Tailfin

Client: Tailfin, UK

“Bronwen is insightful, clever and a joy to work with. Her bright ideas and strategic skills helped keep Tailfin on track with our launch ensuring we had the right press in the right places at the right time!”

Nick Broadbent, Founder, Tailfin

Tailfin
Kickstarter is the most popular crowdfunding website out there. With over 300 thousand projects launched on the website, amounting to billions of dollars invested, it is a very attractive option to get projects off the ground but, it is not for the faint hearted.  

When you drill down into the success statistics around these projects the picture looks less than rosy. In the ‘design’ category you have to be ranked in top third in your sector to ‘win’ that means nearly two thirds of all projects ‘lose’.  

Yes, crowdfunding is amazing phenomenon, but it really is not about simply having an incredible idea, it is also about a huge amount of hard work before you launch. When I first started talking to Nick Broadbent the Founder of Tailfin, a new, British, cycling brand about his Kickstarter project the hard graft didn’t seem to faze him, quite the contrary, he relished the challenge. Tailfin’s launch product was the Carbon Rack and Waterproof Panniers.

The Challenges: 
We had to get the Tailfin project 30% of its funding goal within the first 48 hours of launching to be in with a chance of success on Kickstarter.  No pressure then!?  We needed to get the Kickstarter page in fount of as many ambassadors and promoters of cycling products around the world, simultaneously delivering targeted content via email and social media to the projects fans and followers. All of this meant strategizing and preplanning – tons of it. 

The Work: 
Collectively we held naming sessions and workshops to create the product’s identity, ‘Tailfin’. We identified the target consumer demographic and, combining this with designer’s aspirations for the product, generated the core brand. Working with an incredible graphic design team, we then extended the brand, creating a strong visual language and logo. 

Then I went deep into the road bike scene, exploring publications and bloggers.   I grilled Nick about the sector, his design, the reasoning and choices he made, the engineering of the product and its uniqueness.  I explored the terminology and language of the road bike user tribe.  We had to find our team of ambassadors and this research help us identify early adopters that we’d need to generate momentum. We had to have clear and meaningful messaging about the product’s value and why they should support us.   
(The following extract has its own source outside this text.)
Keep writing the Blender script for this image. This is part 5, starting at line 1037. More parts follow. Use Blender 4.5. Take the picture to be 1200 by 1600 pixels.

I generated a content strategy for the Tailfin team that drew out key messages along a time line of the projects launch. Inside the content strategy was also the list of what content and collateral had to be generated on brand and on message. Alongside this I also created a full database of publications and bloggers, who I subdivide into categories to allow for accurate targeted marketing.  

The Results:  
The first 48 hours where a triumph! The product’s successful project received over $225,000 from Kickstarter backers and the final product launches in April 2017.  The beautiful and innovative design has gone on to win the prestigious “IF” cycle design & innovation award 2018 and Nick is now continuing to build the Tailfin brand and create further, disruptive, cycling products.